After eight shootings this weekend Mayor Andrew J. Ginther gathered with city officials at the Point of Pride building on Monday afternoon to discuss the alarming uptick in neighborhood violence and how the city is going to address it.

The eight shootings over the weekend involved 10 people. Three people all under the age of 26 were murdered in the shootings, the youngest being 15-year-old Marcus Peters.

Since June 1, five teenagers between the ages of 14 and 17 have been killed due to gun violence, while 14 others were critically injured.

The surge in gun violence includes a 77 percent increase in shots being blindly fired into residences, 78 percent of homicides due to firearms, and 67 homicides and 469 felonious assaults, which is a 125-percent increase in felonious assaults from 2019, in 2020.

“This problem belongs to each and every one of us, and we must bring all of our resources together to address what is happening in our community,” said Ginther.

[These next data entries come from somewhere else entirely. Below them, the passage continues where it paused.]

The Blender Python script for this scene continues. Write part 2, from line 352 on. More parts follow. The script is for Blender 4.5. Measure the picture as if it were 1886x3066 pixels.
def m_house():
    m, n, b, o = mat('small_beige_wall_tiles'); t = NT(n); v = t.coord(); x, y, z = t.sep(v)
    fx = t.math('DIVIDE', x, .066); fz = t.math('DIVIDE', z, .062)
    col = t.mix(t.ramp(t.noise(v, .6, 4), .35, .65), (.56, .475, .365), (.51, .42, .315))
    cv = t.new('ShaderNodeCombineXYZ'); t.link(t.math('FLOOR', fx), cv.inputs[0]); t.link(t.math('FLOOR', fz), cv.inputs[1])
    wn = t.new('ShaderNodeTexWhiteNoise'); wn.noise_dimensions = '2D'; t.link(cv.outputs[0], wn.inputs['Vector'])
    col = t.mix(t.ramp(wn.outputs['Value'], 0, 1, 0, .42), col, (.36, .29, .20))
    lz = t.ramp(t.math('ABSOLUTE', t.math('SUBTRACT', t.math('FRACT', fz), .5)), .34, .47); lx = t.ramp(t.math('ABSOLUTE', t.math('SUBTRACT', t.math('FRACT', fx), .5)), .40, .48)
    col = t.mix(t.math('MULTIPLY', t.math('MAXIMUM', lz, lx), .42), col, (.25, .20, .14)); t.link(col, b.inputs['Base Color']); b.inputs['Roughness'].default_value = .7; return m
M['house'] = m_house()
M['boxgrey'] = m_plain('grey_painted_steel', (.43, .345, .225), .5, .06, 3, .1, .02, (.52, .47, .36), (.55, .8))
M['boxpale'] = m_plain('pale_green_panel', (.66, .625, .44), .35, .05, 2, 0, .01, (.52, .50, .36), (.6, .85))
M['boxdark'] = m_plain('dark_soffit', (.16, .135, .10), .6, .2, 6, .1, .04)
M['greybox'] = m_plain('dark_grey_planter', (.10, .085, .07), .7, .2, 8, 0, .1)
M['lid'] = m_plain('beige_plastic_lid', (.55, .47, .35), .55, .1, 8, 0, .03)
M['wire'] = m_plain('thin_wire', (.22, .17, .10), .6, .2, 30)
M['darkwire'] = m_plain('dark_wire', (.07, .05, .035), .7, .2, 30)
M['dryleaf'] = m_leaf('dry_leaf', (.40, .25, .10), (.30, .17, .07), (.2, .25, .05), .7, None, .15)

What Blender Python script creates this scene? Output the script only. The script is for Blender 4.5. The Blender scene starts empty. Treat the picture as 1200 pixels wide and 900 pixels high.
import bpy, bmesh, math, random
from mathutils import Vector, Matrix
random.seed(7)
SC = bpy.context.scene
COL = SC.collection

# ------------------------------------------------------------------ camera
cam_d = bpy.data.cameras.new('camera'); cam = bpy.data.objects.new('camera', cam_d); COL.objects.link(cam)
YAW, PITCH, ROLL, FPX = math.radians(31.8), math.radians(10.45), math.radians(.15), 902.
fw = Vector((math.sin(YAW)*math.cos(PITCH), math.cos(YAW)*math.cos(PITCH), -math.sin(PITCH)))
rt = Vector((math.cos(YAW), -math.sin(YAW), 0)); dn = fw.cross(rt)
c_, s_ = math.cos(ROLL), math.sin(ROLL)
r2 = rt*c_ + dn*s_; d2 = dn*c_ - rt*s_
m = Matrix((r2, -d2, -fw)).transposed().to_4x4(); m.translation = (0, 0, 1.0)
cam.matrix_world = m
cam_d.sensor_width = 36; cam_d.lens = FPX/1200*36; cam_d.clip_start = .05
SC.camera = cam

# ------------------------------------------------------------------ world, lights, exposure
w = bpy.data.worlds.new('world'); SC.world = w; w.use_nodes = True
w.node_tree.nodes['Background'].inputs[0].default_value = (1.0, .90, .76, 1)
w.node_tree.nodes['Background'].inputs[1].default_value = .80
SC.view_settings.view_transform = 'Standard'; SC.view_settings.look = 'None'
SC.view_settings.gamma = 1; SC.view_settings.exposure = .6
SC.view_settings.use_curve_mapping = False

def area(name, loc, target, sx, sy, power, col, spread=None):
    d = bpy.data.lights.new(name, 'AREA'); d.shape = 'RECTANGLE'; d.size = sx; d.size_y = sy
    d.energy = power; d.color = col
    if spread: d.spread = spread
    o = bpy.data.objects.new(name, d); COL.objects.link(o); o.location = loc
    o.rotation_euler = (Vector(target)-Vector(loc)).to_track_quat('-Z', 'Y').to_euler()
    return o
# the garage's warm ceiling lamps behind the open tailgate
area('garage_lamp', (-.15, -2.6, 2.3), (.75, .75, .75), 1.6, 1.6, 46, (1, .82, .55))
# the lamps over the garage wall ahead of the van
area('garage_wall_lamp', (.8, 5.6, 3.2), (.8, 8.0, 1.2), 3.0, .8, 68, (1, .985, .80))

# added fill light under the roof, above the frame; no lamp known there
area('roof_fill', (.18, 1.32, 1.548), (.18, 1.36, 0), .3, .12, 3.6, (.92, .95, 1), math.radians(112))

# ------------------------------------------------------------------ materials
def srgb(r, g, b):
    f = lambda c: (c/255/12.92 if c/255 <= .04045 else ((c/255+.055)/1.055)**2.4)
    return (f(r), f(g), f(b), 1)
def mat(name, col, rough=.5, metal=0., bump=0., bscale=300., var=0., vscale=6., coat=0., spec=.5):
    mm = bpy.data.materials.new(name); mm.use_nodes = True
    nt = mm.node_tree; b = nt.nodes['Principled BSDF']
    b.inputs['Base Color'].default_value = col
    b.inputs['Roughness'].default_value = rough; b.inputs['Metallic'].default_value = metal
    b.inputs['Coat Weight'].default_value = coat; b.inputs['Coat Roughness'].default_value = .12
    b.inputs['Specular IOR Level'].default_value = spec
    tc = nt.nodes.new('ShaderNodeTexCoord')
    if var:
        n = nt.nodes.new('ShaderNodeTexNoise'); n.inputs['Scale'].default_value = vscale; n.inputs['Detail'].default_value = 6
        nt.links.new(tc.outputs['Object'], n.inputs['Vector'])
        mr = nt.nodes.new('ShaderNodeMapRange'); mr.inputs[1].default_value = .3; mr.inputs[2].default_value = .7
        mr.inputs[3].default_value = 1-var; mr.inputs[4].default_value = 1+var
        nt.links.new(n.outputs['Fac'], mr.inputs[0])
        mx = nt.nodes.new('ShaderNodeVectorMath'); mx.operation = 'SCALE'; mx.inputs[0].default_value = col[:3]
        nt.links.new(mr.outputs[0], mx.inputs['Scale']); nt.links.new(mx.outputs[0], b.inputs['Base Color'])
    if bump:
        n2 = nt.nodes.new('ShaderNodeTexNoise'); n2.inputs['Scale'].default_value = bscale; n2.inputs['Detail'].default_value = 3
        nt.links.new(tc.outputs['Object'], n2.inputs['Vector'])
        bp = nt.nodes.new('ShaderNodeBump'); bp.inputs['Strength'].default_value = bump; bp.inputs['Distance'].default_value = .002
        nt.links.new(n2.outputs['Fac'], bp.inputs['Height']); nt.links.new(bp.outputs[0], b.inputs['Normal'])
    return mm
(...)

Some of the suggestions that Ginther mentioned to solving gun violence issues in Columbus included finding productive opportunities for youth during this time and taking illegal guns off the streets.

Those in attendance at the press conference were Public Safety Director Ned Pettus; Police Chief Tom Quinlan; President and CEO of the Columbus Urban League Stephanie Hightower; Interim Director of Recreation and Parks Paul Rakosky; My Brother’s Keeper Program Manager and Department of Neighborhoods member Chris Suel; and Senior Pastor of City of Grace Church Michael Young.